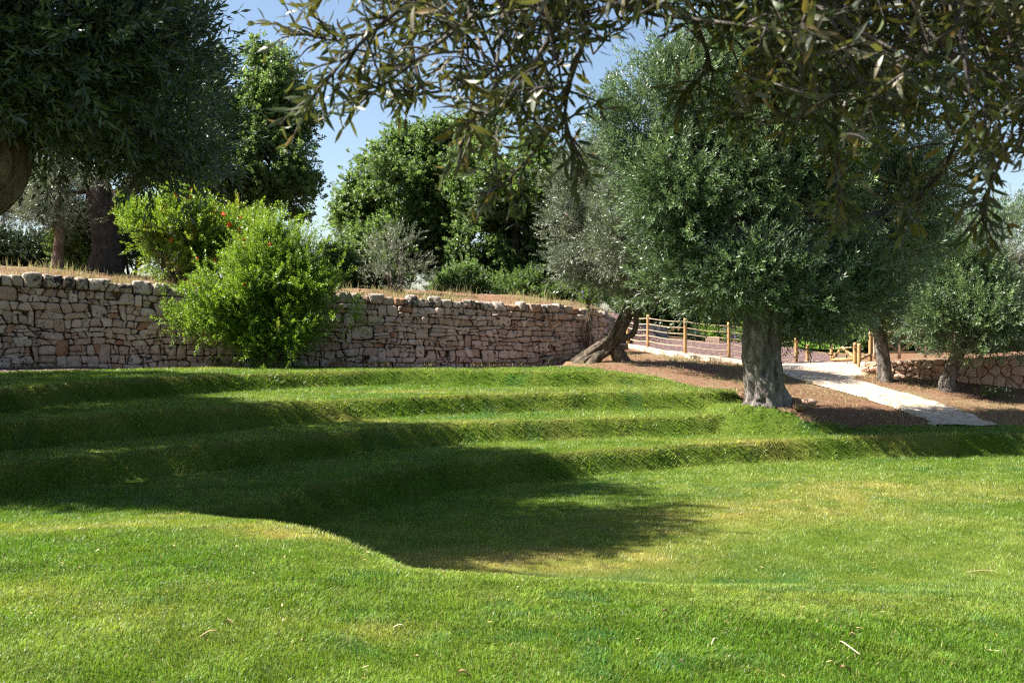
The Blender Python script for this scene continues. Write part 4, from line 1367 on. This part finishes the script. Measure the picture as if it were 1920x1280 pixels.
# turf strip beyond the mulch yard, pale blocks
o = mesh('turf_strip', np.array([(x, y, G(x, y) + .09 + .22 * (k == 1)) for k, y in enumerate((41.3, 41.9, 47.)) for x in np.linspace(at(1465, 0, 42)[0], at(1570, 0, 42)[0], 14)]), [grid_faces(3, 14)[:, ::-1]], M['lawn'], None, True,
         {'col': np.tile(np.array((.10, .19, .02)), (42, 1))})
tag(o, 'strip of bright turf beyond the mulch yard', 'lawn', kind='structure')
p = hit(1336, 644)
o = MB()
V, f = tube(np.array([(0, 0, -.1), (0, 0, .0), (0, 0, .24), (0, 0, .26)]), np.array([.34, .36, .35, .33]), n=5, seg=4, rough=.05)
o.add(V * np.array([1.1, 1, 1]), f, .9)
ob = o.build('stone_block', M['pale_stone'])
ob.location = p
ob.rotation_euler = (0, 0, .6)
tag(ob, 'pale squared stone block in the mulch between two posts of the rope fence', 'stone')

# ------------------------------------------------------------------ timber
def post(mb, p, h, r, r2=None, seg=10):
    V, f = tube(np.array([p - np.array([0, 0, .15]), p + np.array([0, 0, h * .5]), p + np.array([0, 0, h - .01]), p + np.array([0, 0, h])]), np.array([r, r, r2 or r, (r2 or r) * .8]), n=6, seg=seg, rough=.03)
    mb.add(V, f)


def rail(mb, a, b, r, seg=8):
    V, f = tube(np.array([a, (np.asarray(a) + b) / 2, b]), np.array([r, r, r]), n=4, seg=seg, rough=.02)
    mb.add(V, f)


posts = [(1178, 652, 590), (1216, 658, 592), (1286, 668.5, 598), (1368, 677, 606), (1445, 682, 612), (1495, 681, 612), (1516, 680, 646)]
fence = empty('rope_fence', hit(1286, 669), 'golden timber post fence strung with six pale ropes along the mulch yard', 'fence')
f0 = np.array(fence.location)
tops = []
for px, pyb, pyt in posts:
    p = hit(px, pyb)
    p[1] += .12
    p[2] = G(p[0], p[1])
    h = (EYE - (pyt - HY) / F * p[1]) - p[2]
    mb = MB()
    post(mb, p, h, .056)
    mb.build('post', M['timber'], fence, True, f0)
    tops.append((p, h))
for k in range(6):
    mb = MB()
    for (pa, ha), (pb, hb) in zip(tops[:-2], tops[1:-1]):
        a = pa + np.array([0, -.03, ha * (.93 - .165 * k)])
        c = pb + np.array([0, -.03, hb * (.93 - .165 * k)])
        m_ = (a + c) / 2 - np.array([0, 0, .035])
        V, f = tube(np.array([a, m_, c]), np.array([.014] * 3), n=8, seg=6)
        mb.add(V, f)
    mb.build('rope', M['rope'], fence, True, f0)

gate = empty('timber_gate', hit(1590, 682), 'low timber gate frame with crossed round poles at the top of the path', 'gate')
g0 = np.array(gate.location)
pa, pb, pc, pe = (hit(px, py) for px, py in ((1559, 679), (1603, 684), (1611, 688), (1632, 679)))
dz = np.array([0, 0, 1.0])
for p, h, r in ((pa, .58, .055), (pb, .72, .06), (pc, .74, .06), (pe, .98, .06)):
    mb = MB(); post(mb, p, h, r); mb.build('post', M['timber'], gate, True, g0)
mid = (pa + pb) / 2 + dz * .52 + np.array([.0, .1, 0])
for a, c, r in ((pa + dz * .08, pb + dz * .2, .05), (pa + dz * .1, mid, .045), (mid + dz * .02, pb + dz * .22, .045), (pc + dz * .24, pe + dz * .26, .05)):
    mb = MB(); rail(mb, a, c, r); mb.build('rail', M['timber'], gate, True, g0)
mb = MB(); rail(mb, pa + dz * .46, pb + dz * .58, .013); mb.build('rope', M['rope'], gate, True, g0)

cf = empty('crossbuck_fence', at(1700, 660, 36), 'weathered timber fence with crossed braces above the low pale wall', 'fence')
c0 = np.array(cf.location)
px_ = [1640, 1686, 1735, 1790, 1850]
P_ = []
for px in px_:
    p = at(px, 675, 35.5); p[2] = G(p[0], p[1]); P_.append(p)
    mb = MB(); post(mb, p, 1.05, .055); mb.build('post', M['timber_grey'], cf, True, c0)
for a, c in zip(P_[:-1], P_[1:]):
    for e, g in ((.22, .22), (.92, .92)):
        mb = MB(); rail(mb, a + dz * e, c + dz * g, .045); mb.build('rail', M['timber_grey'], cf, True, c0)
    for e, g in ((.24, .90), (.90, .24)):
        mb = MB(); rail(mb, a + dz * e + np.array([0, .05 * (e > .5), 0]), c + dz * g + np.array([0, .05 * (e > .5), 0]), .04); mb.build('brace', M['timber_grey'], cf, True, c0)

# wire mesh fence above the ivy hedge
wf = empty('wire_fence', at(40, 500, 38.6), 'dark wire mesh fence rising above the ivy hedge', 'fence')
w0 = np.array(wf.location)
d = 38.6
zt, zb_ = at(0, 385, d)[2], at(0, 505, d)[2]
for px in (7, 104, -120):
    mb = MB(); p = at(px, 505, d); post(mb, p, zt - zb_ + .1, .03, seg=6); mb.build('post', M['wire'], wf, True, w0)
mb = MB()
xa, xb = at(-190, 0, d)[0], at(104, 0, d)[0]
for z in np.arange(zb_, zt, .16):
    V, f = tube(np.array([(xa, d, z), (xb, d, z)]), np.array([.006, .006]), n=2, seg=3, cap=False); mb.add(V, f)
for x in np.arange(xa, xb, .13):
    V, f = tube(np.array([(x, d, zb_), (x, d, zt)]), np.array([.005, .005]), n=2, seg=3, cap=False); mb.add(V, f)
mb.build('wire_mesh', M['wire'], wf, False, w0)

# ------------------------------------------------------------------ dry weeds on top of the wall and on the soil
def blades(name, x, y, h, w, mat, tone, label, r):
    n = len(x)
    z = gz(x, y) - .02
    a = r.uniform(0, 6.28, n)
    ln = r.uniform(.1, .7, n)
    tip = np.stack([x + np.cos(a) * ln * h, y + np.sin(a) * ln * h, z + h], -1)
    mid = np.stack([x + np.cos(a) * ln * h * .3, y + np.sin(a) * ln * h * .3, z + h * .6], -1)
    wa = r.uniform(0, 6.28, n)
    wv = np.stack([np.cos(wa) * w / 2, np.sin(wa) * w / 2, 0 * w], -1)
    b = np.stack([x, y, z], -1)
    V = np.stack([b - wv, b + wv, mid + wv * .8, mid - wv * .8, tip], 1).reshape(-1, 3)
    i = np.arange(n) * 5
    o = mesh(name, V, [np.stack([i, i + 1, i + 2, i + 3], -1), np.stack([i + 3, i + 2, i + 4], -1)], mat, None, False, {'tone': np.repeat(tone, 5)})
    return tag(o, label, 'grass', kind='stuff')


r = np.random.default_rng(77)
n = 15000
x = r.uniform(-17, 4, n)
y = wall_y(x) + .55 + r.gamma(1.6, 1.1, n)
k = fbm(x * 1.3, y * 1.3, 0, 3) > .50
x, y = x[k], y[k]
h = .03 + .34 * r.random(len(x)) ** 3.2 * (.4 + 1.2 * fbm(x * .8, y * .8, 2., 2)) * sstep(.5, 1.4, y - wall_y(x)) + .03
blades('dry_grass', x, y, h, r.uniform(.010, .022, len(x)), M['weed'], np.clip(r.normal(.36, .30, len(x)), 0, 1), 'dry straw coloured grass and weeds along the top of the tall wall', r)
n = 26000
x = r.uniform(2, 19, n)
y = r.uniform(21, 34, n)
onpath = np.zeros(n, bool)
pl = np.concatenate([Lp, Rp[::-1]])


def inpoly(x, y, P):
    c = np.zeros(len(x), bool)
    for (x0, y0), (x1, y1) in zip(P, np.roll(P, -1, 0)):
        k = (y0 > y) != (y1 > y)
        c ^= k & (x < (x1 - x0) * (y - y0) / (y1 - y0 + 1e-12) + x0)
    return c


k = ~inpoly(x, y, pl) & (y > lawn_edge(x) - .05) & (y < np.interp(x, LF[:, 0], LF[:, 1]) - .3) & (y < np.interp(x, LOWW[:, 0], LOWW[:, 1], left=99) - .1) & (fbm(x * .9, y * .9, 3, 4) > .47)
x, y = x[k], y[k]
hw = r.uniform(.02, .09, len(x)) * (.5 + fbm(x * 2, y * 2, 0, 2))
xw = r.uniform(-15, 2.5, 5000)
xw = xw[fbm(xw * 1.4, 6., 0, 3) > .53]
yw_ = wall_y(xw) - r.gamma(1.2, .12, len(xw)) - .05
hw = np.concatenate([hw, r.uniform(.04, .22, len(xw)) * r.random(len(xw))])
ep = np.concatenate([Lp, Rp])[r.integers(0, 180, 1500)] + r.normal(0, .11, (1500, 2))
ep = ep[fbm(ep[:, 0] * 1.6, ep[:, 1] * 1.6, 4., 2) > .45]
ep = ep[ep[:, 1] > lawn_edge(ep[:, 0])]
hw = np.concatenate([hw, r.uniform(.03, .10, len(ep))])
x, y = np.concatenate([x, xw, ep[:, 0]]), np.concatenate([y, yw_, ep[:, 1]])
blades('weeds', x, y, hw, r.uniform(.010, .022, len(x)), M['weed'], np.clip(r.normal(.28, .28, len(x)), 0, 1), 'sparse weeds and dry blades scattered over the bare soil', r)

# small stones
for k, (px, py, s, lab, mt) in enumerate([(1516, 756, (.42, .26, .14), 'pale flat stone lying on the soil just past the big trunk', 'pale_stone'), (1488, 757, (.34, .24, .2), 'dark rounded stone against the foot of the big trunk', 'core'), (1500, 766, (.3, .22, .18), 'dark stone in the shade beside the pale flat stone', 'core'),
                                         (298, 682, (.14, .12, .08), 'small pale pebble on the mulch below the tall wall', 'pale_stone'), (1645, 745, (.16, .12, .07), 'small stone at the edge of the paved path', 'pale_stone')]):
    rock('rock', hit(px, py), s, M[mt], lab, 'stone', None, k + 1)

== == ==

### Task prompt
From the first line of the listing above, repeat every line through the one holding "tag(ob, 'pale squared". Both ends count, and pictures stay out.

### Exercise response
The Blender Python script for this scene continues. Write part 4, from line 1367 on. This part finishes the script. Measure the picture as if it were 1920x1280 pixels.
# turf strip beyond the mulch yard, pale blocks
o = mesh('turf_strip', np.array([(x, y, G(x, y) + .09 + .22 * (k == 1)) for k, y in enumerate((41.3, 41.9, 47.)) for x in np.linspace(at(1465, 0, 42)[0], at(1570, 0, 42)[0], 14)]), [grid_faces(3, 14)[:, ::-1]], M['lawn'], None, True,
         {'col': np.tile(np.array((.10, .19, .02)), (42, 1))})
tag(o, 'strip of bright turf beyond the mulch yard', 'lawn', kind='structure')
p = hit(1336, 644)
o = MB()
V, f = tube(np.array([(0, 0, -.1), (0, 0, .0), (0, 0, .24), (0, 0, .26)]), np.array([.34, .36, .35, .33]), n=5, seg=4, rough=.05)
o.add(V * np.array([1.1, 1, 1]), f, .9)
ob = o.build('stone_block', M['pale_stone'])
ob.location = p
ob.rotation_euler = (0, 0, .6)
tag(ob, 'pale squared stone block in the mulch between two posts of the rope fence', 'stone')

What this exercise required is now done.